Nous avons aussi bien compris lorsque nous étions en DH l’an dernier que c’est également une question de moyens.

LF-Et surtout prévoir un projet de vie associé au football pour attirer les jeunes filles car cela ne ressemble en rien au football masculin ?

BL-Oui, emploi ou fac. Trouver de ce fait des disponibilités pour les entrainements, car aujourd’hui je vois qu’avec les horaires de début de soirée pour des joueuses mères de famille, cela pose d’énormes problèmes car elles terminent le plus souvent à 22 heures. C’est vraiment plus complexe que les garçons.
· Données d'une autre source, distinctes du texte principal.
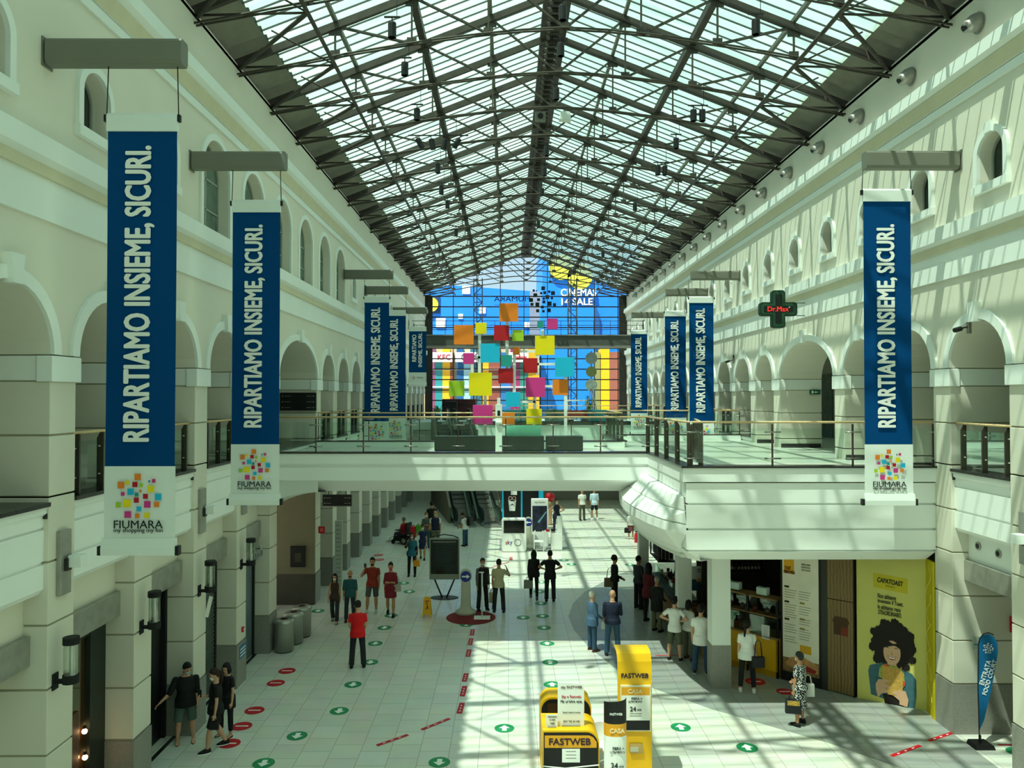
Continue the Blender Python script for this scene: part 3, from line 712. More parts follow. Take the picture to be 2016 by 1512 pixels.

LF-Si d’aventure, et je vous le souhaite, votre équipe féminine grimpe régulièrement les étages vers le haut et que d’une façon concomitante, les garçons montent en National voir D2, est ce qu’il n’y aura pas des arbitrages à faire par rapport au budget ?

BL-Ce que je vais vous dire n’engage que moi, les équipes féminines sont à l’intérieur du club mais c’est un groupement à part. On pourra à ce moment-là se positionner mais il n’y a aucune raison que l’on ne fasse pas l’effort nécessaire.

LF-Anny Courtade, ex présidente de la super équipe de volley du Racing Club de Cannes, double vainqueur de la Ligue des Champions(2002 et 2003), comme vice-présidente actuelle de l’AS Cannes football, c’est une compétence avérée, mais est-ce un regard sur le foot féminin ?

BL-C ‘est ce que l’on souhaite. Elle amène surtout son expérience en tant que femme du monde sportif. C’est plus qu’un regard d’ailleurs. Elle s’engage à fond dans la découverte d’un club de foot.  Elle s’est prise au jeu avec les hommes ; j’imagine qu’elle va plonger dans l’univers du foot féminin pour faire les choses correctement. Elle ignorait d’ailleurs que le club possédait en son sein une section féminine.

Aujourd’hui, elle est très présente et s’investit dans le club. Le foot n’est pas le volley, et elle se donne le temps d’observer et de bien voir pour apporter une contribution encore plus efficace au progrès du club.